Мы не придем к четким выводам, если попытаемся отделить королевскую власть от власти государственной: деспотизм государя столь пронизал все государственные функции и сделал их столь зависимыми от себя, что публичная власть казалась практически невозможной без короля; в этом проявляется основополагающее различие с Римской империей; позднеримское res publica (государство) было способно существовать и без императора, в то время как вандальское государство после насильственной смены своего устройства в 442 г. – как показывает его конец при Гелимере – существовало и умерло вместе с королем. В этом мы могли бы видеть дополнительное свидетельство недопущения к политической жизни свободных вандалов и аланов, которые хотя и стали со времен нашествия правящим классом, все же уступили королю все прерогативы, вытекающие из прав завоевателей. Тем самым, естественно, можно признать определенную справедливость определения Г. Ферреро, критиковавшегося выше [159]. В сущности, в новообразованиях, появившихся на территории империи в результате переселения народов, возникает положение, аномальное с точки зрения государственного права. Эти государства – представляемые королем и широким слоем знати и свободных соплеменников – в результате соответствующих договоров с Западной или Восточной Римской империями приобретают независимость; однако вскоре этот суверенитет переходит исключительно на государей, которые пытаются повысить свою власть и легитимность с помощью дальнейших завоеваний, соглашений и династических браков. В ходе этого процесса политического развития короли все еще нуждались в помощи собственных соплеменников, и все же те были низведены до положения военной касты и тем самым лишены всех возможностей дальнейшего развития. В типичном случае важнейшие функции управления, к выполнению которых часто привлекались также церковные служащие, были заняты римлянами, так что возникает противоборство военной и политической функций и самих функционеров (самый близкий пример: государство остготов при Теодорихе). Короли попеременно использовали германцев против римлян, а римлян против германцев и тем самым окончательно изменили свой статус, который стал сильно отличаться от их положения в эпоху завоевания Северной Африки, когда короли были лишь немногим выше родовой знати.
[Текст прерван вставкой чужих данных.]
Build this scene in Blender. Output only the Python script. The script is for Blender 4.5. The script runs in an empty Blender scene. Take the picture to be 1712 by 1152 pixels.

В той мере, в которой государствам, образовавшимся в результате Великого переселения народов, удалось наряду с суверенитетом обрести легитимность, речь идет скорее, естественно, о монархической, а не о демократической легитимности. Именно вандальское королевство является наглядным примером того, как, начиная с 442 г., был достигнут полный государственный суверенитет, одновременно «перенесенный» на государя, который затем создает свою династию и стремится к установлению ее легитимности. Если, как мы показали выше в анализе различных письменных свидетельств, подобная легитимность постоянно оспаривалась у варваров как таковых, то у короля новообразованного государства, в котором варвары составляли одновременно правящий класс и меньшинство населения, было больше перспектив, если он стремился к легитимизации своей личной власти. Династический брак наряду с другими дипломатическими средствами оказался для Хасдингов подходящим инструментом, чтобы заставить стихнуть до сих пор еще выдвигавшиеся возражения против легитимности вандальского господства. Положение дел вполне можно объяснить простой конфронтацией: Валентиниан III с того времени, как он обручил свою дочь Евдокию с наследником вандальского престола Гунерихом, больше не мог выдвинуть никаких основательных возражений против равенства и легитимности династии Хасдингов; однако он и позже продолжал критиковать последствия вандальских опустошений. Во всяком случае, общей тенденцией поздних римских политиков и писателей является прославление варварских правителей, часто импонировавших им своими достижениями, но одновременно третирование их соплеменников как грабителей и дикарей. Нельзя недооценивать лежащее в основе такого подхода намерение разделить «короля» и «народ». Какая ошибка содержится в подобной оценке, не требует дальнейших разъяснений.
Ибо именно в случае вандальского государства вся власть принадлежала королю, которого и следовало бы называть «грабителем» или основателем грабительского паразитирующего общества Государство и образующие его слои населения находились в полном распоряжении монарха, к которому можно было бы уверенно приложить термин Нового времени «суверен». Гейзерих мог бы с полным правом взять в качестве девиза слова Людовика XIV «Государство – это я»; в действительности он сумел сконцентрировать государственную власть в своих руках в еще большей степени, чем абсолютный монарх, и рассматривал территорию своего государства как нечто вроде королевского домена. При его наследниках началось определенное послабление, из-за чего в конце концов стала возможна узурпация Гелимером трона своего «суверена» Хильдериха.